Filipinos are very meticulous when it comes to food, and the foods on the streets which are in carts are a great way to have inexpensive snack. Different tasty and familiar kind of foods where serve like grilled hot dogs, fresh fruit shakes and roasted peanuts to exotic types like, intestines of chickens and baluts, which are boiled fertilized duck eggs with the partially developed embryos inside its shell, we could really say that it’s more food in the Philippines.

Pinoy Street Foods is the perfect description of traditional values of Filipino just like playing in a cockpit fight.
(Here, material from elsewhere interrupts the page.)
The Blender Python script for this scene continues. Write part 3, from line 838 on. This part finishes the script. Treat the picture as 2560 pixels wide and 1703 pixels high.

This street food was the answer of every kid who did not bring lunch to school due to time pressure in coming to school and this is the cheapest way of eating a lot but spending less money. Thanks to street foods, I manage to complete my college life in terms of food with less allowance. I was able to eat on time with full food in my stomach with less expense because of this street food. In the next paragraphs, I will be mentioning some of the pinoy street food that will be found here in the Philippines.

Taho is composed with soybean snack with tapioca pearls as toppings and sweet syrup for additional taste.

Siomai is a Chinese dim sum which is cooked by steam. It is originally made with pork shrimp or beef.

Fish balls are similar to the clip food when it comes to eating with utensils. Fish balls actually contain fish that have been a continuing question for more than a century, as researched, the average fish ball is forty percent air, fifty percent oil - that will be drained the moment you it in the sauce, and ten percent lardy substance. There are three different sauces flavors: sweet, hot, and clammy, the availability of the last one depending on whether or not it's been a dreadfully hot day for the vendor.

Chicharon is cracklings made from different parts of the chicken and pig, it is being seasoned, and it is cooked in deep-fried. Other food that came from this, are fried chicken skin and chicharong baboy coming from pork rind, chicharong bituka coming from chicken and pork intestines which are deep fried and its crispy, and chicharong bulaklak coming from pork omentum. It is best when you dip it with vinegar.

Barbecue is marinated chicken and pork cooked by grilled over hot charcoal. Some grilled food includes chicken feet or they name it as adidas, pwet ng manok or known as chicken ass, chicken intestines or isaw, chicken head or they named it as helmet, and dried chicken or pork blood or they call it as betamax.

According to a trivia: cholera, amoeba, hepatitis and typhoid are often acquired not because of the food itself but in the dipping jug of the sauces, because sometimes the water being used for the sauces is the same with the water that gets stuck in the gutter after raining for a while, and also other customer dip their fish balls again and again after taking a bite.

Wherever you go, street vendors are very easy to spot. You will find them at the churches, schools, parks, or even terminals. And also, you can see food carts, or makeshift stalls. In the outer edge, you will some of the vendors or hawkers as they were called with their push carts or bicycles anywhere. Street foods are a way of culture for a lot people around the world. Many of our fellows Filipino make this as their source of income for their families. Some hawkers testified that their income coming from the street foods enable their children go to school. Street food satisfies the need of some Filipinos.